Deutschland braucht ein modernes Einwanderungsgesetz

In diesem Zusammenhang verdeutlichte die FDP-Generalsekretärin die Wichtigkeit eines einheitlichen Einwanderungsgesetzes. "Ich habe unsere Vorschläge für ein solches Gesetz CDU-Generalsekretär Peter Tauber zugeschickt und ihm gesagt, dass wir kein Copyright nehmen. Er kann sich da gerne bedienen", erläuterte Beer. Die Freien Demokraten stellten sich ein Punktesystem vor, wie es in Kanada, Neuseeland oder Australien existiere. "Diese Länder steuern Zuwanderung, indem sie Qualifikationsanforderungen festlegen und indem entsprechend der demografischen Entwicklung und dem Bedarf am Arbeitsmarkt Quoten festgelegt werden. Solch ein Gesetz soll ja regeln, dass es eine Zuwanderung in den Arbeitsmarkt gibt und eben nicht in die Sozialsysteme", führte Beer aus.

Lesen Sie hier das gesamte Interview.

Frau Beer, Spitzenpolitikerinnen der Bundes-FDP haben gerade in Berlin zum "Ladies only!"-Abend eingeladen. Ist das Teil der neuen Weiblichkeitsoffensive Ihrer Partei?

Bei uns gab es auch früher schon die Tradition des Ladies Lunch. Dennoch: in der Vergangenheit haben wir es oft versäumt, zu zeigen, wie viele engagierte Frauen es bei uns Liberalen gibt. Und dazu gehören auch Netzwerke von Frauen für Frauen.

Es ist unverkennbar, dass die FDP nach ihrem Rauswurf aus dem Bundestag weiblicher geworden ist. Wie kommt das? Sind die Jungs alle in die freie Wirtschaft abgerauscht?

Nach der Bundestagswahl 2013 ist bei uns das Verständnis dafür gewachsen, Frauen stärker anzusprechen. Frauen wollen ihre Zeit effektiv einsetzen, sie sind auch heute noch häufig mehrfach gefordert in Beruf und Familie. Gerade in der Politik aber ist eine vernünftige Relation zwischen Input und Output nicht immer gegeben. Frauen wollen ihre Zeit effektiv einsetzen. Denen sage ich, das könnt ihr selbst gestalten, wenn ihr vorne mit dabei seid. Das scheint zu wirken. Auch die Debattenkultur hat sich geändert.

Wie sieht es denn aktuell mit einer Quote aus? Die FDP hat sie stets strikt abgewehrt.

Die Quote ist bei uns immer mal wieder diskutiert worden.

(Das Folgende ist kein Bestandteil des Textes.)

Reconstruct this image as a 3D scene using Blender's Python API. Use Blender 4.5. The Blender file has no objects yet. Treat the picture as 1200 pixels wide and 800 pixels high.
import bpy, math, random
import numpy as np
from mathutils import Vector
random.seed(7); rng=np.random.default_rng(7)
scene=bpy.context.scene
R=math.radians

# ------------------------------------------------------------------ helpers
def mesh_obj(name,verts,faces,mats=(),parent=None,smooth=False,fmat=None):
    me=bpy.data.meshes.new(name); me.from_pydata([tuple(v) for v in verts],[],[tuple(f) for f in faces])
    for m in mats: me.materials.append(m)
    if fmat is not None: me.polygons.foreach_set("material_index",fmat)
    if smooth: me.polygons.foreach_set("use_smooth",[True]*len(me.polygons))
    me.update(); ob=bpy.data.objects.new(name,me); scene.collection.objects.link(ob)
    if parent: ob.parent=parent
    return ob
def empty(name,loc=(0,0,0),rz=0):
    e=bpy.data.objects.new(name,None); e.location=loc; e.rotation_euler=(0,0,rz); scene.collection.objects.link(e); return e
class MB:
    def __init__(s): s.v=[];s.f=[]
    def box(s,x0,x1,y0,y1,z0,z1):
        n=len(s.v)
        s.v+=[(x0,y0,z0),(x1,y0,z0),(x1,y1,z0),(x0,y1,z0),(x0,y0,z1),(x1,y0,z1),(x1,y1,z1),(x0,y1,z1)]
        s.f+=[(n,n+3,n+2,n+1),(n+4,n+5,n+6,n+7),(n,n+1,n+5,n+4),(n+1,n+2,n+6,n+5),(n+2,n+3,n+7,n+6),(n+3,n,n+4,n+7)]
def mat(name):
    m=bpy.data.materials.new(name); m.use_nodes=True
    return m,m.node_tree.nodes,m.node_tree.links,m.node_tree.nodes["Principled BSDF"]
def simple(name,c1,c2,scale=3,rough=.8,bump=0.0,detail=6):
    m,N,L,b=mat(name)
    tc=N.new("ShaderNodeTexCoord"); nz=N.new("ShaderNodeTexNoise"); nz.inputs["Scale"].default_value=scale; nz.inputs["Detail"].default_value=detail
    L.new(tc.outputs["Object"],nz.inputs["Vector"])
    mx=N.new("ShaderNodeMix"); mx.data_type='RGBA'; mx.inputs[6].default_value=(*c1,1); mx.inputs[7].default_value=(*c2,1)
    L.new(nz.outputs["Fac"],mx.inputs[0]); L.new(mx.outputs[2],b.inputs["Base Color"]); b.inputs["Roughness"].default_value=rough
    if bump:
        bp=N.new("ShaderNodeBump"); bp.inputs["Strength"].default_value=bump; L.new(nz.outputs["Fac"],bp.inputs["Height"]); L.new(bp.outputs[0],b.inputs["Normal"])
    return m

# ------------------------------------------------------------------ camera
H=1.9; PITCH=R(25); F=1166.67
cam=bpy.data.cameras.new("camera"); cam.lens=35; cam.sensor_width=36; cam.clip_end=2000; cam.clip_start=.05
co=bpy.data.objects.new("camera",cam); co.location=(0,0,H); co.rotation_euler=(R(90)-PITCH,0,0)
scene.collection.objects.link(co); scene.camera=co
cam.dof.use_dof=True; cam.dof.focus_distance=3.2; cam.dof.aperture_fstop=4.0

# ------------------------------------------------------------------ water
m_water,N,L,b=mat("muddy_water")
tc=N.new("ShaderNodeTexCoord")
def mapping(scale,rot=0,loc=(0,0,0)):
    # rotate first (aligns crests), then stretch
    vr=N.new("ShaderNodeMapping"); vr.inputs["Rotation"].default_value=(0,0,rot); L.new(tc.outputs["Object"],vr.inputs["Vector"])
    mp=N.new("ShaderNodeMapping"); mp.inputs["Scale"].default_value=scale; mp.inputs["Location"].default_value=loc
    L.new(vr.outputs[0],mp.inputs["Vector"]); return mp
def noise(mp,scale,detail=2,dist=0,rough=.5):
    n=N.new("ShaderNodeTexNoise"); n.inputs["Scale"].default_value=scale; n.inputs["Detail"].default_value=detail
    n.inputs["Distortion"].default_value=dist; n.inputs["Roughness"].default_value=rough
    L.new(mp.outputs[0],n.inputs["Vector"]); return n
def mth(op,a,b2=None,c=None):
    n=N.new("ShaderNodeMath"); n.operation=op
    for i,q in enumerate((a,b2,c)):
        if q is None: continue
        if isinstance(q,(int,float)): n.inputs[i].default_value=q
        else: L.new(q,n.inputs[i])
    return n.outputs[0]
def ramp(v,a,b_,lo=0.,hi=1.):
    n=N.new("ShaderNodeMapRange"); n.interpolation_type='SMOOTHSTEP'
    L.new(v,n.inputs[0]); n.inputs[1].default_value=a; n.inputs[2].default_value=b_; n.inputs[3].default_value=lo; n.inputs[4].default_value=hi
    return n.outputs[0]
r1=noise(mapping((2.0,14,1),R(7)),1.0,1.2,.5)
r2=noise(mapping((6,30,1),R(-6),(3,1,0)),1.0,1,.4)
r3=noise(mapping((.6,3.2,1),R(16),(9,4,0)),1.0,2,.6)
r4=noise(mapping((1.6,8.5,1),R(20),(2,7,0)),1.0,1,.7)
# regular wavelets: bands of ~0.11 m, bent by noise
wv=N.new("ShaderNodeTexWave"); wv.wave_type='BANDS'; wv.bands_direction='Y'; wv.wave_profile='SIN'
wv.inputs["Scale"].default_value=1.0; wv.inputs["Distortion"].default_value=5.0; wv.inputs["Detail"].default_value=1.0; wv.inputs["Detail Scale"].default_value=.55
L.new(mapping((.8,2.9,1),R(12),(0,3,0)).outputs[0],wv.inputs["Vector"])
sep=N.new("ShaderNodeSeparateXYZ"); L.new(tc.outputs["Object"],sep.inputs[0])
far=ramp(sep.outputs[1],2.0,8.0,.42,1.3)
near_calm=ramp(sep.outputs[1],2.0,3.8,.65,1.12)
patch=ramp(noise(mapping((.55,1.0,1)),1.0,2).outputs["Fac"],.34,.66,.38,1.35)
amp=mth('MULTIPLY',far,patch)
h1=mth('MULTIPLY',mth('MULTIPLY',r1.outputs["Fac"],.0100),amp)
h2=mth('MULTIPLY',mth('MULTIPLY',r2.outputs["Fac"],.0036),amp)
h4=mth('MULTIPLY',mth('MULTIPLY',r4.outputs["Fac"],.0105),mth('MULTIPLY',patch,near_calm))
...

Aber immer mit ganz großer Mehrheit abgelehnt worden.

Diese Mehrheit besteht ja auch aus Männern.

Wenn Sie eine Quote einführen, ruhen sich alle darauf aus: Dann müssen wir uns um Inhalte ja keine Mühe mehr machen. Ich möchte die Partei aber von Grund auf verändern in ihrer Diskussionsund Arbeitskultur. Das schaffe ich nicht, indem ich vorn ein paar mehr Frauen habe.

Quoten bedeuten Chancen. Sie bedeuten: Vorne ist ein Platz für dich.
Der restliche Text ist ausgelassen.